Y como quiera que hablábamos de eso, no sin un dejo de preocupación por nosotros mismos, nos fuimos fijando en las transeúntes hasta la Plaza Mayor, donde nos despedimos, constatando más bien nuestra inicial impresión pesimista, a saber: que la mayoría de las mujeres de hoy no saben vestir, ni andar, ni llevar tacones, ni sugerir (no al menos como las de nuestra infancia), o que sí saben y nosotros no se lo apreciamos. Al Capitán Alatriste se le ocurrió publicar en XL Semanal parte de esa conversación en una columna titulada "Mujeres como las de antes", bien es verdad que omitiendo la preocupación que he mencionado y poniendo más el acento en el actual desastre general femenino respecto a porte e indumentaria: nuestro trayecto se vio trufado de respetables gordas que sin embargo –perdón– no nos gustaban físicamente, y de no menos respetables jóvenes con tatuajes patibularios y pantalones de longitud imposible que tampoco –perdón– nos agradaban; y cuando por fin divisamos a otra moza en verdad gallarda, la pobre estropeaba sus dotes con unos tacones a todas luces improvisados que la hacían caminar como si estuviera saltando el potro.

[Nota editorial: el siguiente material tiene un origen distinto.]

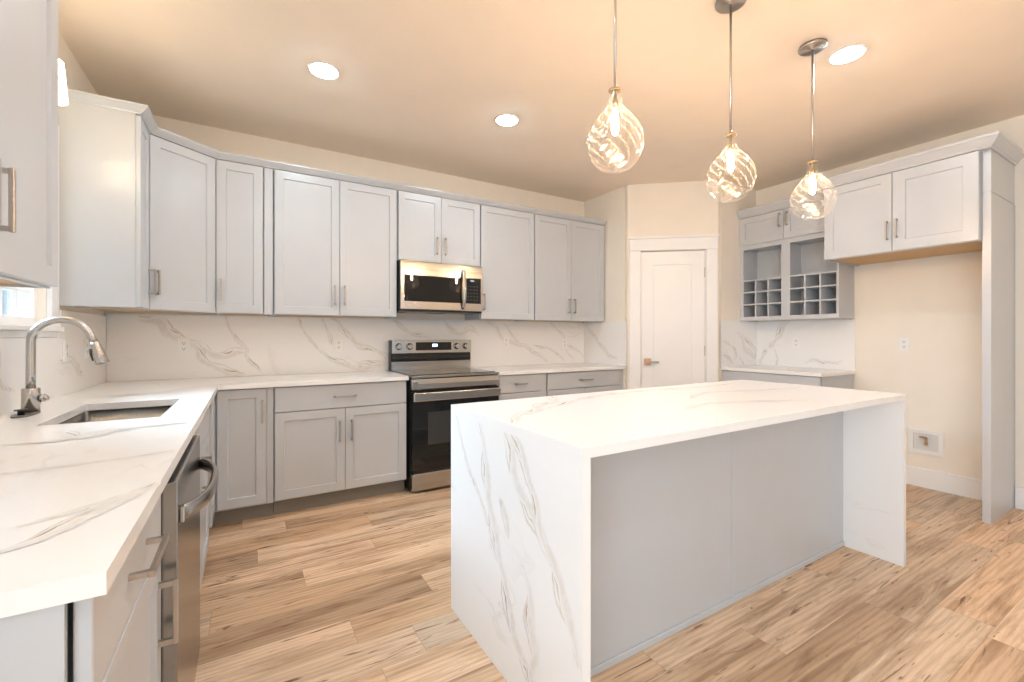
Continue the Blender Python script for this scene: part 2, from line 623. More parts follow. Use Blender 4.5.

A Pérez-Reverte le han llovido tortas por parte de mujeres y mujeristas (ya saben, esos varones que adulan lacayunamente al sexo opuesto, venga o no a cuento), y a mí me ha alcanzado algún zurriagazo de la indignación suscitada, en tanto que "cómplice". Pero a él le ha caído la gorda –lo digo sin doble sentido–, como es natural y como autor de la pieza. Lo más suave que le han dicho es "machista", seguido de "cabrón" y "neonazi", e imagínense de ahí en adelante. Alguna erizada le espetaba cosas como: "Después de pasarme el día trabajando, de llevar y traer a los niños, etc, ¿aún pretenden ustedes que vaya hecha un pincel por la calle?" Vamos a ver si aclaramos: ni Alatriste ni yo pretendemos nada, y todo el mundo es muy libre –ya lo padecemos, sobre todo en verano– de salir a la calle como le venga en gana. Pero todo el mundo es igualmente libre de fijarse en los viandantes y opinar sobre ellos, lo mismo que opinamos sobre los edificios, los escaparates, las malditas obras del alcalde o los espantosos suelos de granito o albero con que él y su predecesor han tapizado Madrid. Cuantos nos echamos a la calle miramos y somos mirados, juzgamos y somos juzgados. Lo normal, claro está, es que no nos enteremos de los veredictos. Pero huelga decir que en su artículo el Duque de Corso no mencionaba ningún nombre, porque los ignorábamos, y él y yo, como nuestro viejo ídolo Guillermo Brown, "nos limitamos a constatar un hecho", seguramente más alarmante para nosotros que para la fauna femenina andante. (Dicho sea de paso, si le hubiera tocado el escrutinio a la fauna masculina enchancletada y pantalicorta, habría salido aún peor parada.)

Basta de hipocresías y dengues. Las mujeres hacen los mismos comentarios sobre los hombres con quienes se cruzan, y por supuesto hay decenas de anuncios en los que los varones aparecen como "objetos" o son despellejados por ellas sin que nadie proteste (hay ahora uno de un mayordomo ante el que varias exclaman "¡Cacho domo!" o algo más grosero, no recuerdo), mientras que se pone el grito feminista en el cielo cada vez que esos papeles se invierten. A los hombres heterosexuales se nos van más las antenas hacia las mujeres, nos fijamos más y más opinamos. Eso es lo que hicimos el Capitán y yo durante nuestra passeggiata veraniega: lo mismo que todo el mundo, sea varón o hembra. Pero a tenor de la desatada furia contra mi colega, se diría que hay ya mucha gente con tanta ansia prohibitiva que está dispuesta a reprimir los dos mayores reductos de libertad que nos restan: la mirada y el habla. Pues lo siento, pero aún quedamos unos pocos que no vamos a pasar por ese aro.